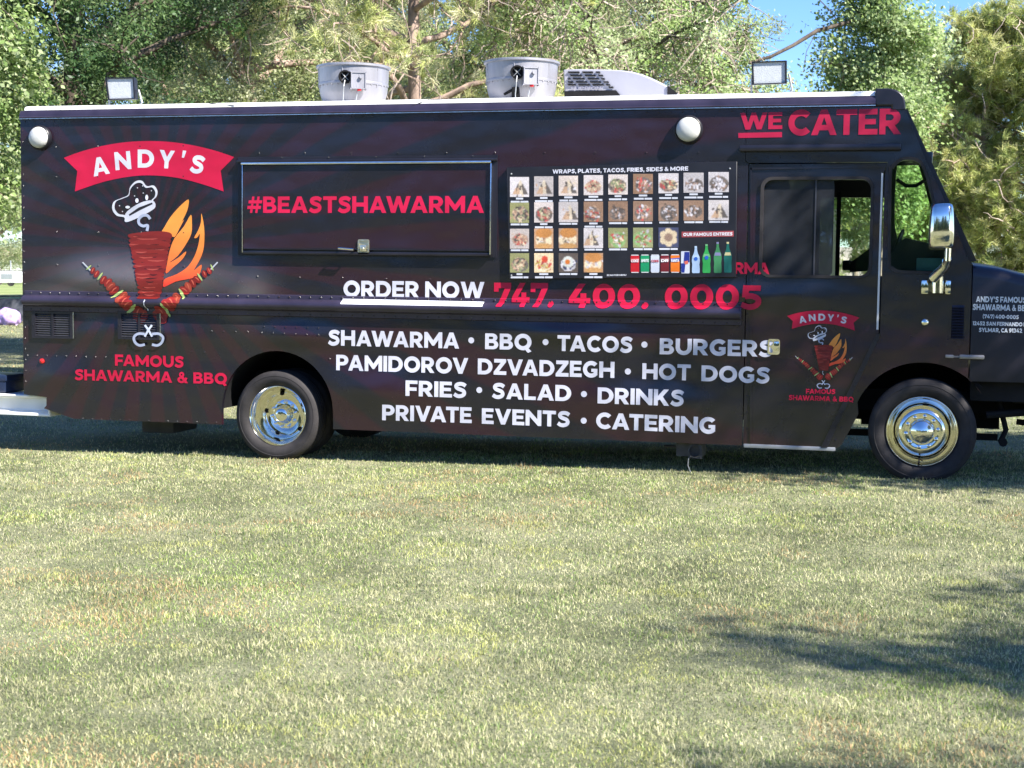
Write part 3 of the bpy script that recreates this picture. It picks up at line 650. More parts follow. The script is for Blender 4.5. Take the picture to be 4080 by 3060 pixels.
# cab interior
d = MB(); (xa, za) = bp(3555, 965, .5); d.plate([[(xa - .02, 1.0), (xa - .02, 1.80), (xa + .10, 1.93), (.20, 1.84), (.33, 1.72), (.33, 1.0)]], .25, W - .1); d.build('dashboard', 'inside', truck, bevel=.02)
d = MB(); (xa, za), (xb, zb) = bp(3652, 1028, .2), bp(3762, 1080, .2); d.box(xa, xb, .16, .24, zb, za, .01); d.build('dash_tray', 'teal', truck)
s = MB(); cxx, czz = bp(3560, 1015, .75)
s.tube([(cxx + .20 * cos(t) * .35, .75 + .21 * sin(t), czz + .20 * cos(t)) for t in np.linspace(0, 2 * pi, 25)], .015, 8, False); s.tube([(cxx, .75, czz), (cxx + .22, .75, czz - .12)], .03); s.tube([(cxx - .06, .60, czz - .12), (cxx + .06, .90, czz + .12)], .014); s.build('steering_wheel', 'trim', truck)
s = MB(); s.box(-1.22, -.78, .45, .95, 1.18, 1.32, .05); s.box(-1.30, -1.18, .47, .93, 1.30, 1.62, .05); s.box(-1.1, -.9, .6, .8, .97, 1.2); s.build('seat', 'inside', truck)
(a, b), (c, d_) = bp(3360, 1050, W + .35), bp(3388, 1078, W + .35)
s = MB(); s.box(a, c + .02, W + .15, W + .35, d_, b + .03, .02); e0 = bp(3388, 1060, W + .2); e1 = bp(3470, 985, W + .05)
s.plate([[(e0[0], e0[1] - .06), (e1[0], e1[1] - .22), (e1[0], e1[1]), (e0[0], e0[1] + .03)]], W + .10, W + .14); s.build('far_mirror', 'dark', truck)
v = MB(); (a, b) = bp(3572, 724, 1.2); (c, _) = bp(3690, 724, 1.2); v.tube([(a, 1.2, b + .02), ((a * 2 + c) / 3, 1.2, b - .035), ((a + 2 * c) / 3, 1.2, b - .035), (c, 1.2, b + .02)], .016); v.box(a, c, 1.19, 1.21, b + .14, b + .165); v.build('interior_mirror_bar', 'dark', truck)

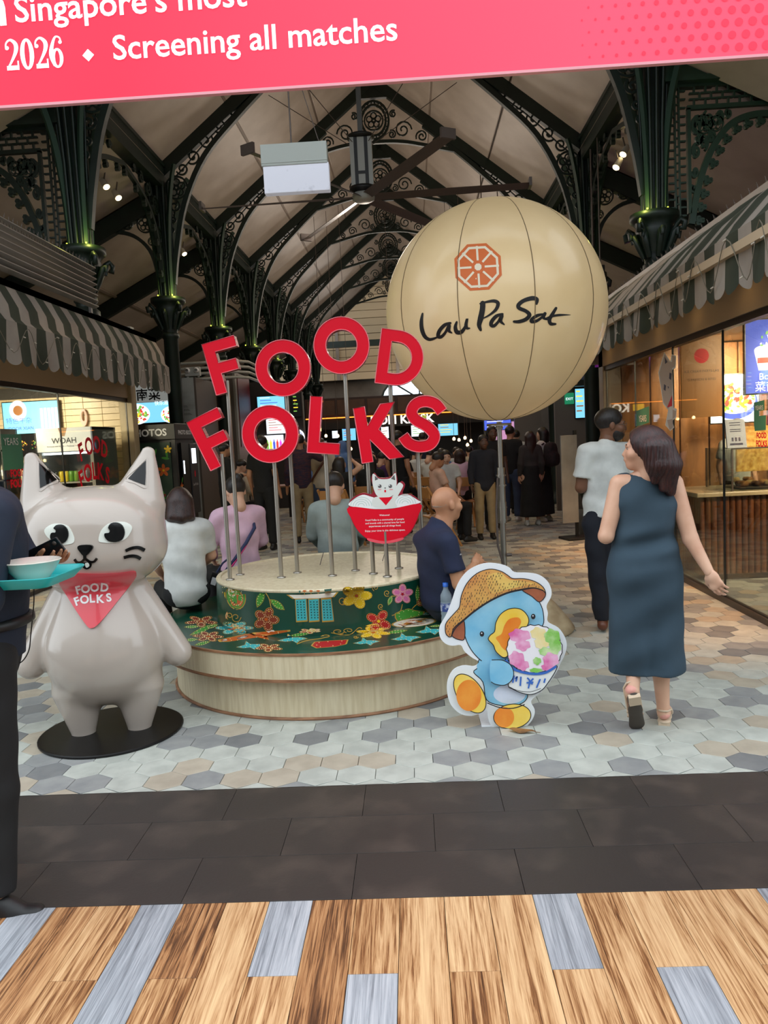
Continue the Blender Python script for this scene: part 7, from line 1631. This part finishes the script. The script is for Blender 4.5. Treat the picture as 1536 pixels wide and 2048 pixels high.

------------------------------------

Using the material above, return every line exactly as it appears, minus the pictures.

Write part 3 of the bpy script that recreates this picture. It picks up at line 650. More parts follow. The script is for Blender 4.5. Take the picture to be 4080 by 3060 pixels.
# cab interior
d = MB(); (xa, za) = bp(3555, 965, .5); d.plate([[(xa - .02, 1.0), (xa - .02, 1.80), (xa + .10, 1.93), (.20, 1.84), (.33, 1.72), (.33, 1.0)]], .25, W - .1); d.build('dashboard', 'inside', truck, bevel=.02)
d = MB(); (xa, za), (xb, zb) = bp(3652, 1028, .2), bp(3762, 1080, .2); d.box(xa, xb, .16, .24, zb, za, .01); d.build('dash_tray', 'teal', truck)
s = MB(); cxx, czz = bp(3560, 1015, .75)
s.tube([(cxx + .20 * cos(t) * .35, .75 + .21 * sin(t), czz + .20 * cos(t)) for t in np.linspace(0, 2 * pi, 25)], .015, 8, False); s.tube([(cxx, .75, czz), (cxx + .22, .75, czz - .12)], .03); s.tube([(cxx - .06, .60, czz - .12), (cxx + .06, .90, czz + .12)], .014); s.build('steering_wheel', 'trim', truck)
s = MB(); s.box(-1.22, -.78, .45, .95, 1.18, 1.32, .05); s.box(-1.30, -1.18, .47, .93, 1.30, 1.62, .05); s.box(-1.1, -.9, .6, .8, .97, 1.2); s.build('seat', 'inside', truck)
(a, b), (c, d_) = bp(3360, 1050, W + .35), bp(3388, 1078, W + .35)
s = MB(); s.box(a, c + .02, W + .15, W + .35, d_, b + .03, .02); e0 = bp(3388, 1060, W + .2); e1 = bp(3470, 985, W + .05)
s.plate([[(e0[0], e0[1] - .06), (e1[0], e1[1] - .22), (e1[0], e1[1]), (e0[0], e0[1] + .03)]], W + .10, W + .14); s.build('far_mirror', 'dark', truck)
v = MB(); (a, b) = bp(3572, 724, 1.2); (c, _) = bp(3690, 724, 1.2); v.tube([(a, 1.2, b + .02), ((a * 2 + c) / 3, 1.2, b - .035), ((a + 2 * c) / 3, 1.2, b - .035), (c, 1.2, b + .02)], .016); v.box(a, c, 1.19, 1.21, b + .14, b + .165); v.build('interior_mirror_bar', 'dark', truck)

Continue the Blender Python script for this scene: part 7, from line 1631. This part finishes the script. The script is for Blender 4.5. Treat the picture as 1536 pixels wide and 2048 pixels high.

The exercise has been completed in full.